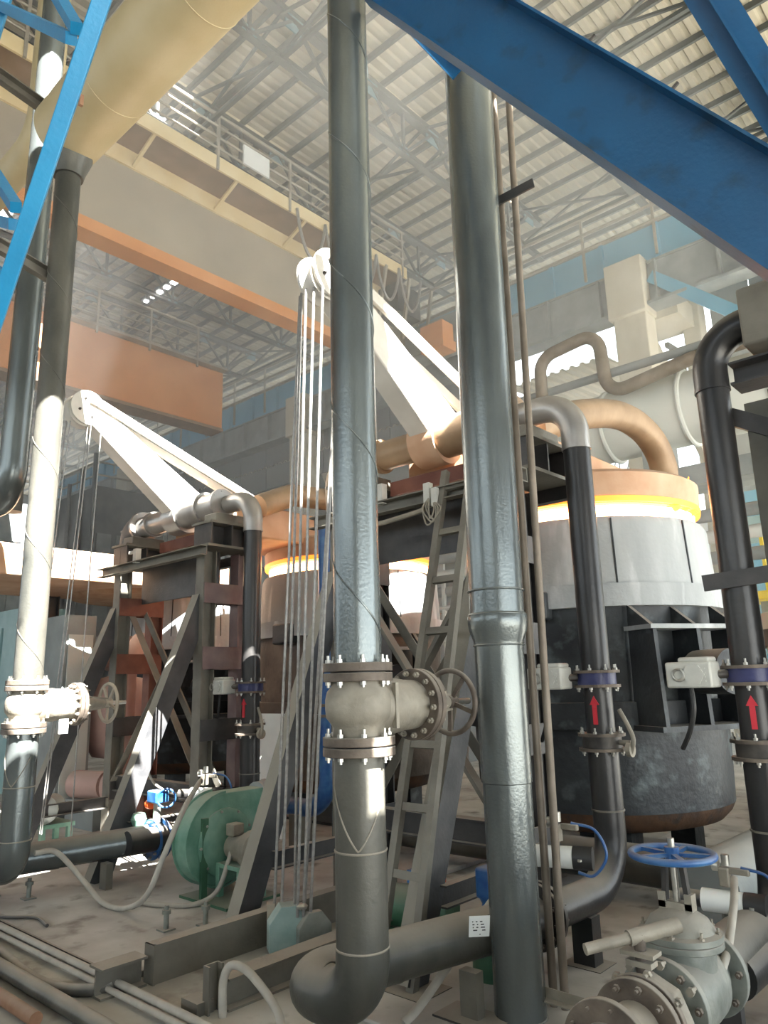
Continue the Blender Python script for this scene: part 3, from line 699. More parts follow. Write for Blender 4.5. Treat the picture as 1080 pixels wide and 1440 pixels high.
# ------------------------------------------------------------------ riser pipes with their butterfly valves
def fuel_riser(px, py, top, label, m_top, label_act, turn=-1, arrow=True, low=None, act_r=1.0, foot=True, z_top=3.5, r=0.092, hose=True):
    t = thing('riser_pipe', label, 'pipe', (px, py, 0))
    # bend at the top and dark straight run
    bend = fillet([(px + turn * 0.42, py, z_top), (px, py, z_top), (px, py, z_top - 0.35)], 0.24, 10)
    MB().tube(bend, r + 0.006, 24).build('top_bend', m_top, t)
    MB().tube([(px, py, z_top - 0.35), (px, py, 1.62)], r, 24).build('riser', 'black_pipe', t)
    MB().tube([(px, py, z_top - 0.34), (px, py, z_top - 0.36)], r + 0.009, 24).build('weld_seam', m_top, t)
    MB().tube([(px, py, 1.62), (px, py, 1.22)], r - 0.003, 24).build('spool', 'black_pipe', t)
    if low is None: low = [(px, py, 1.2), (px, py, 0.36), (px - 0.06, py - 1.2, 0.36)]
    MB().tube(fillet(low, 0.3, 10), r + 0.004, 24).build('lower_bend', 'black_pipe', t)
    MB().tube([(px, py, 0.8), (px, py, 0.79)], r + 0.01, 24).build('weld_seam', 'frame', t)
    for z, col in ((1.59, 'blue_dark'), (1.2, 'flange_dark')):
        for q in (-0.045, 0.045): MB().disc((px, py, z + q), (0, 0, 1), r + 0.055, 0.018, 32).build('flange', 'flange', t)
        MB().disc((px, py, z), (0, 0, 1), r + 0.03, 0.072, 28).build('butterfly_valve', 'flange_dark' if z < 1.5 else 'blue_body', t)
        bolts((px, py, z), (0, 0, 1), r + 0.036, 8, 0.012, 0.035, t, both=0.108, m='bolt')
    # electric actuator beside the upper valve
    ax = px + act_r * -(r + 0.16); ay = py - 0.16
    ac = MB().box((ax, ay, 1.6), (0.25, 0.15, 0.14)).box((ax + 0.03, ay, 1.68), (0.17, 0.13, 0.03)).build('actuator', 'actuator', t, bevel=0.012)
    MB().ring((ax - 0.05, ay - 0.082, 1.6), (0, -1, 0), 0.03, 0.008, 20, 8).build('position_dial', 'bolt', ac)
    MB().disc((ax + 0.03, ay - 0.078, 1.6), (0, -1, 0), 0.06, 0.012, 6).build('cover_boss', 'actuator', ac)
    for k in range(4): MB().box((ax + 0.06, ay - 0.076, 1.565 + k * 0.022), (0.07, 0.012, 0.007)).build('cooling_fin', 'actuator', ac)
    MB().tube([(ax + 0.09, ay + 0.02, 1.6), (px - act_r * 0.06, py - 0.02, 1.6)], 0.025, 10).build('actuator_stem', 'flange_dark', t)
    if hose: MB().tube(spline([(ax - 0.02, ay, 1.54), (ax - 0.01, ay - 0.02, 1.42), (ax - 0.05, ay, 1.3), (ax - 0.12, ay + 0.05, 1.2)]), 0.014, 8).build('cable', 'black', t)
    if arrow:
        q = V((0.62, -0.78, 0)).normalized(); w = V((0.78, 0.62, 0)); c = V((px, py, 1.4)) + V((0.15, -0.99, 0)).normalized() * (r + 0.0); 
        n = V((0.15, -0.99, 0)).normalized(); w = V((n.y * -1, n.x, 0))
        pts = [(-0.014, -0.09), (0.014, -0.09), (0.014, 0.03), (0.03, 0.03), (0.0, 0.085), (-0.03, 0.03), (-0.014, 0.03)]
        MB().add([c + n * 0.003 + w * a + V((0, 0, b)) for a, b in pts] + [c - n * 0.012 + w * a + V((0, 0, b)) for a, b in pts],
                 [tuple(range(7)), tuple(range(13, 6, -1))] + [(i, (i + 1) % 7, 7 + (i + 1) % 7, 7 + i) for i in range(7)]).build('flow_arrow', 'red', t)
    # hand lever of the lower valve
    if act_r > 0:
        MB().tube([(px + r, py, 1.2), (px + r + 0.11, py - 0.02, 1.2)], 0.016, 10).build('lever_shaft', 'valve', t)
        MB().tube(spline([(px + r + 0.1, py - 0.02, 1.13), (px + r + 0.13, py - 0.03, 1.22), (px + r + 0.1, py - 0.02, 1.30), (px + r + 0.05, py - 0.02, 1.40)]), 0.014, 8).build('hand_lever', 'valve', t)
        MB().disc((px + r + 0.1, py - 0.02, 1.16), (1, 0, 0), 0.045, 0.03, 16).build('lever_boss', 'valve', t)
    if foot:
        MB().box((px - 0.02, py - 0.36, 0.14), (0.13, 0.1, 0.27)).build('support_post', 'black_pipe', t)
        MB().box((px - 0.02, py - 0.36, 0.012), (0.24, 0.2, 0.024)).build('support_plate', 'frame_dark', t)
    return t
M['blue_body'] = mat('navy_valve_body', (0.02, 0.025, 0.10), (0.04, 0.045, 0.14), rough=0.4, scale=9)
RX1, RX2, RY = -2.29, -5.95, 4.56
fuel_riser(RX1, RY, 3.5, 'black riser pipe with silver bend and red arrow, before the big ladle', 'silver_pipe', '')
fuel_riser(RX2, RY + 0.04, 3.47, 'black riser pipe with grey bend beside the far frame', 'silver_pipe', '', foot=False)
fuel_riser(-1.31, 4.42, 3.6, 'all-black riser pipe bending off to the top right, at the right edge', 'black_pipe', '', turn=1, z_top=3.6,
           low=[(-1.31, 4.42, 1.2), (-1.31, 4.42, 0.3), (-1.33, 3.7, 0.3)], foot=False)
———
Copy out each line exactly, without the pictures.

**Solution for this exercise**
Continue the Blender Python script for this scene: part 3, from line 699. More parts follow. Write for Blender 4.5. Treat the picture as 1080 pixels wide and 1440 pixels high.
# ------------------------------------------------------------------ riser pipes with their butterfly valves
def fuel_riser(px, py, top, label, m_top, label_act, turn=-1, arrow=True, low=None, act_r=1.0, foot=True, z_top=3.5, r=0.092, hose=True):
    t = thing('riser_pipe', label, 'pipe', (px, py, 0))
    # bend at the top and dark straight run
    bend = fillet([(px + turn * 0.42, py, z_top), (px, py, z_top), (px, py, z_top - 0.35)], 0.24, 10)
    MB().tube(bend, r + 0.006, 24).build('top_bend', m_top, t)
    MB().tube([(px, py, z_top - 0.35), (px, py, 1.62)], r, 24).build('riser', 'black_pipe', t)
    MB().tube([(px, py, z_top - 0.34), (px, py, z_top - 0.36)], r + 0.009, 24).build('weld_seam', m_top, t)
    MB().tube([(px, py, 1.62), (px, py, 1.22)], r - 0.003, 24).build('spool', 'black_pipe', t)
    if low is None: low = [(px, py, 1.2), (px, py, 0.36), (px - 0.06, py - 1.2, 0.36)]
    MB().tube(fillet(low, 0.3, 10), r + 0.004, 24).build('lower_bend', 'black_pipe', t)
    MB().tube([(px, py, 0.8), (px, py, 0.79)], r + 0.01, 24).build('weld_seam', 'frame', t)
    for z, col in ((1.59, 'blue_dark'), (1.2, 'flange_dark')):
        for q in (-0.045, 0.045): MB().disc((px, py, z + q), (0, 0, 1), r + 0.055, 0.018, 32).build('flange', 'flange', t)
        MB().disc((px, py, z), (0, 0, 1), r + 0.03, 0.072, 28).build('butterfly_valve', 'flange_dark' if z < 1.5 else 'blue_body', t)
        bolts((px, py, z), (0, 0, 1), r + 0.036, 8, 0.012, 0.035, t, both=0.108, m='bolt')
    # electric actuator beside the upper valve
    ax = px + act_r * -(r + 0.16); ay = py - 0.16
    ac = MB().box((ax, ay, 1.6), (0.25, 0.15, 0.14)).box((ax + 0.03, ay, 1.68), (0.17, 0.13, 0.03)).build('actuator', 'actuator', t, bevel=0.012)
    MB().ring((ax - 0.05, ay - 0.082, 1.6), (0, -1, 0), 0.03, 0.008, 20, 8).build('position_dial', 'bolt', ac)
    MB().disc((ax + 0.03, ay - 0.078, 1.6), (0, -1, 0), 0.06, 0.012, 6).build('cover_boss', 'actuator', ac)
    for k in range(4): MB().box((ax + 0.06, ay - 0.076, 1.565 + k * 0.022), (0.07, 0.012, 0.007)).build('cooling_fin', 'actuator', ac)
    MB().tube([(ax + 0.09, ay + 0.02, 1.6), (px - act_r * 0.06, py - 0.02, 1.6)], 0.025, 10).build('actuator_stem', 'flange_dark', t)
    if hose: MB().tube(spline([(ax - 0.02, ay, 1.54), (ax - 0.01, ay - 0.02, 1.42), (ax - 0.05, ay, 1.3), (ax - 0.12, ay + 0.05, 1.2)]), 0.014, 8).build('cable', 'black', t)
    if arrow:
        q = V((0.62, -0.78, 0)).normalized(); w = V((0.78, 0.62, 0)); c = V((px, py, 1.4)) + V((0.15, -0.99, 0)).normalized() * (r + 0.0); 
        n = V((0.15, -0.99, 0)).normalized(); w = V((n.y * -1, n.x, 0))
        pts = [(-0.014, -0.09), (0.014, -0.09), (0.014, 0.03), (0.03, 0.03), (0.0, 0.085), (-0.03, 0.03), (-0.014, 0.03)]
        MB().add([c + n * 0.003 + w * a + V((0, 0, b)) for a, b in pts] + [c - n * 0.012 + w * a + V((0, 0, b)) for a, b in pts],
                 [tuple(range(7)), tuple(range(13, 6, -1))] + [(i, (i + 1) % 7, 7 + (i + 1) % 7, 7 + i) for i in range(7)]).build('flow_arrow', 'red', t)
    # hand lever of the lower valve
    if act_r > 0:
        MB().tube([(px + r, py, 1.2), (px + r + 0.11, py - 0.02, 1.2)], 0.016, 10).build('lever_shaft', 'valve', t)
        MB().tube(spline([(px + r + 0.1, py - 0.02, 1.13), (px + r + 0.13, py - 0.03, 1.22), (px + r + 0.1, py - 0.02, 1.30), (px + r + 0.05, py - 0.02, 1.40)]), 0.014, 8).build('hand_lever', 'valve', t)
        MB().disc((px + r + 0.1, py - 0.02, 1.16), (1, 0, 0), 0.045, 0.03, 16).build('lever_boss', 'valve', t)
    if foot:
        MB().box((px - 0.02, py - 0.36, 0.14), (0.13, 0.1, 0.27)).build('support_post', 'black_pipe', t)
        MB().box((px - 0.02, py - 0.36, 0.012), (0.24, 0.2, 0.024)).build('support_plate', 'frame_dark', t)
    return t
M['blue_body'] = mat('navy_valve_body', (0.02, 0.025, 0.10), (0.04, 0.045, 0.14), rough=0.4, scale=9)
RX1, RX2, RY = -2.29, -5.95, 4.56
fuel_riser(RX1, RY, 3.5, 'black riser pipe with silver bend and red arrow, before the big ladle', 'silver_pipe', '')
fuel_riser(RX2, RY + 0.04, 3.47, 'black riser pipe with grey bend beside the far frame', 'silver_pipe', '', foot=False)
fuel_riser(-1.31, 4.42, 3.6, 'all-black riser pipe bending off to the top right, at the right edge', 'black_pipe', '', turn=1, z_top=3.6,
           low=[(-1.31, 4.42, 1.2), (-1.31, 4.42, 0.3), (-1.33, 3.7, 0.3)], foot=False)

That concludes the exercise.